ROSCAs don’t always function perfectly says Hossein, but they are more than transactional, operating as a kind of mutual support system built on camaraderie and trust. “They give people a place to discuss the issues of the day, but also to attend to their financial needs so they can realize their life goals,” she says. “Yes, you’re taking care of your own household, but you’re also assisting one another.”
Hossein observes a similar sense of mutual benefit and community-building behind a new Black scholars’ group at U of T that aims to support research like hers.
Launched in late 2021, in the echo of a global reckoning on race, U of T’s Black Research Network aims to promote Black excellence at the university and enhance the research capacity of Black scholars. The organization, which is open to Black-identified faculty, students and librarians, is still ramping up, but Hossein says she already finds it offers a “safety net” of like-minded intellectuals “who are pushing against the norms of how we do research” and providing recognition “when mainstream systems ignore us.”

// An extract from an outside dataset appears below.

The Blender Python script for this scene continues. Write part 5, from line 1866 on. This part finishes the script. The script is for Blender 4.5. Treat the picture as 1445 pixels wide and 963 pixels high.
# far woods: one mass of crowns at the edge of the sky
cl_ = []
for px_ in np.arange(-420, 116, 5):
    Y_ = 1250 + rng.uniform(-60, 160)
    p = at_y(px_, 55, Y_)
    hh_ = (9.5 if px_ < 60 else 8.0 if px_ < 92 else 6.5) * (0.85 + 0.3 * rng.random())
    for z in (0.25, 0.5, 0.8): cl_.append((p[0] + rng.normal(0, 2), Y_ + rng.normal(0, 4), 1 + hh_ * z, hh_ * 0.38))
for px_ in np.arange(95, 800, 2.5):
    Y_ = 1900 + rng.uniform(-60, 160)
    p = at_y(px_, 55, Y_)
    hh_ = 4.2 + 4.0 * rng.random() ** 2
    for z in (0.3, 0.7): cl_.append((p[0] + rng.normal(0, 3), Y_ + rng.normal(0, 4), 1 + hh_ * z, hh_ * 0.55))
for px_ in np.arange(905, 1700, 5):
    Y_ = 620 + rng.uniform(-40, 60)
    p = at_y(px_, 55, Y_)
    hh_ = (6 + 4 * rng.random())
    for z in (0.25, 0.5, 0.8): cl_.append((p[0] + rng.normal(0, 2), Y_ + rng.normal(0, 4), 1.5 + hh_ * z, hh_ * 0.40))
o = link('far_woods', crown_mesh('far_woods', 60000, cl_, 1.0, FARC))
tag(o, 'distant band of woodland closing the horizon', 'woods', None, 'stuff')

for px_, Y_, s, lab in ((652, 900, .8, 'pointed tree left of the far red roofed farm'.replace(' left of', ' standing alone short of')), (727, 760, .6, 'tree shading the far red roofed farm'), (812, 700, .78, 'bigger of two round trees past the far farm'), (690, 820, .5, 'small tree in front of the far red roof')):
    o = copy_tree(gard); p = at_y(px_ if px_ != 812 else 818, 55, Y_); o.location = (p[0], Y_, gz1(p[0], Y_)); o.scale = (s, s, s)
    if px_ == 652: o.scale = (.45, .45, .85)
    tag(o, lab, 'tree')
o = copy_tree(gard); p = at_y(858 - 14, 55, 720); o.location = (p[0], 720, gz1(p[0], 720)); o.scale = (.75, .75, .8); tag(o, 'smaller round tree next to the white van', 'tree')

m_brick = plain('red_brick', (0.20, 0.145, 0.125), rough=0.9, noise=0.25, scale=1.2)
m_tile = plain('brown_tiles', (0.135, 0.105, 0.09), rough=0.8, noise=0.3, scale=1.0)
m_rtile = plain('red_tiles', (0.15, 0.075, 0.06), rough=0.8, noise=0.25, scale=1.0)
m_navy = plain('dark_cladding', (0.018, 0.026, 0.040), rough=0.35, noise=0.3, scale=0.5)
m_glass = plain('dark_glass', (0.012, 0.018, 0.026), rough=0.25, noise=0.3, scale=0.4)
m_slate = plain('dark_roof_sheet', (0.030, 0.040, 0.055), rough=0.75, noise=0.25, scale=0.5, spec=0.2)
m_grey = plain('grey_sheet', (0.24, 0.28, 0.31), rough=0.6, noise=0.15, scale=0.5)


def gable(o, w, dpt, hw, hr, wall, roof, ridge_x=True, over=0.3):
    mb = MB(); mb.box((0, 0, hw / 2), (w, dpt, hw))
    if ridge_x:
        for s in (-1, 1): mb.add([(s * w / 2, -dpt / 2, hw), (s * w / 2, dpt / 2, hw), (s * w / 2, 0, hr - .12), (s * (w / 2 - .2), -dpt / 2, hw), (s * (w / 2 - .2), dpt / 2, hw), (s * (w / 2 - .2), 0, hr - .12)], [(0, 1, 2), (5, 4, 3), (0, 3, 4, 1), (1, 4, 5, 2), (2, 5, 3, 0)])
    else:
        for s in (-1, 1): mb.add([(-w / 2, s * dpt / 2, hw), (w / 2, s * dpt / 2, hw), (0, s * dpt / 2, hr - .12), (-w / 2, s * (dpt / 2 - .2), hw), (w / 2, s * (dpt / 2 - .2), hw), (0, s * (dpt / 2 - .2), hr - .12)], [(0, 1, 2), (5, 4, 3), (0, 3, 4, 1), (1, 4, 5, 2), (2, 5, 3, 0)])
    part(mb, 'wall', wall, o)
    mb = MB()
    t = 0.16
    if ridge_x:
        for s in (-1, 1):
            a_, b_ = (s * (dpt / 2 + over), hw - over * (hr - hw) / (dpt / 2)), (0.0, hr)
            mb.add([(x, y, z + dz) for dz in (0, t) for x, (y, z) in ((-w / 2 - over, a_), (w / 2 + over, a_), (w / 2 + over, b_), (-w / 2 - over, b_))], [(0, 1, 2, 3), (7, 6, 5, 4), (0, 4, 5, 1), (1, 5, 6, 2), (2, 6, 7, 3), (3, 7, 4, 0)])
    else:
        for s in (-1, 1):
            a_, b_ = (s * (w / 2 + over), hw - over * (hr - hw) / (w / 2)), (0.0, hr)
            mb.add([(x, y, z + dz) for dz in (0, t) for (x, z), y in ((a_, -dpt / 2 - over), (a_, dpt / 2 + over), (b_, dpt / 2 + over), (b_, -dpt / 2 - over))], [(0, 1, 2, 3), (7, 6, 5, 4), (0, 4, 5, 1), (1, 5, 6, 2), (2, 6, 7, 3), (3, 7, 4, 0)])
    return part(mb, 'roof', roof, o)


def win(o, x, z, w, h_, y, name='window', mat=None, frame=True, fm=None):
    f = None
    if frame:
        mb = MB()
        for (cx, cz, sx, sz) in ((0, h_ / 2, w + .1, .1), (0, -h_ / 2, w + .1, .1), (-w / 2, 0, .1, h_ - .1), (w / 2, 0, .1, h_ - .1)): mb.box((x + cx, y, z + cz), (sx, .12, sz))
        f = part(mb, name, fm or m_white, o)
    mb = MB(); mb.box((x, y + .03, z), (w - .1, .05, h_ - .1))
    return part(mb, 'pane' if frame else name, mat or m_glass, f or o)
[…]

Beth Coleman, founding director of the Black Research Network and an associate professor of data and cities at UTM’s Institute of Communication, Culture, Information and Technology and at the Faculty of Information, says the network was created with four goals in mind: to support research excellence, provide mentorship and training opportunities, foster collaboration and a sense of community, and fund new research.
She says the network will also help diversify academic culture at U of T – to the benefit of the university and society more broadly. “Monocultures do not produce the insights or innovations, or the societies we want to live in,” she says. “Diversity drives innovation.”
The network recently received $250,000 from U of T’s Connaught Fund to support Black-led research addressing global challenges. It continues to build relationships with other granting organizations to support future research.
It is also holding events to promote a sense of community among its 1,000-plus members. In January, the network teamed up with U of T’s Women and Gender Studies Institute to host a virtual read-a-thon in honour of bell hooks, the late author and academic. Guest readers from across the academic world took turns reading their favourite passages from hooks’ oeuvre. “We honoured this radical Black thinker who had touched the lives of everyone in that room – and countless others beyond,” says Coleman, “And we built community with each other.”
As with the ROSCAs, building that sense of mutual support is integral to the network’s mission; in future, says Coleman, it will include everything from brown bag lunches with fellow members sharing their research, to speaker series and conferences – and an annual gala.
For Hossein, there’s comfort in belonging to a group that intuitively “gets” her and her research interests. “When you have an amazing group of Black intellectuals at U of T, it’s quite profound to be in that space,” she says. “I don’t have to justify why I’m looking at critical economics through the lens of Black feminist theory. They all understand why lived experience – and why the African diaspora experience – matter.”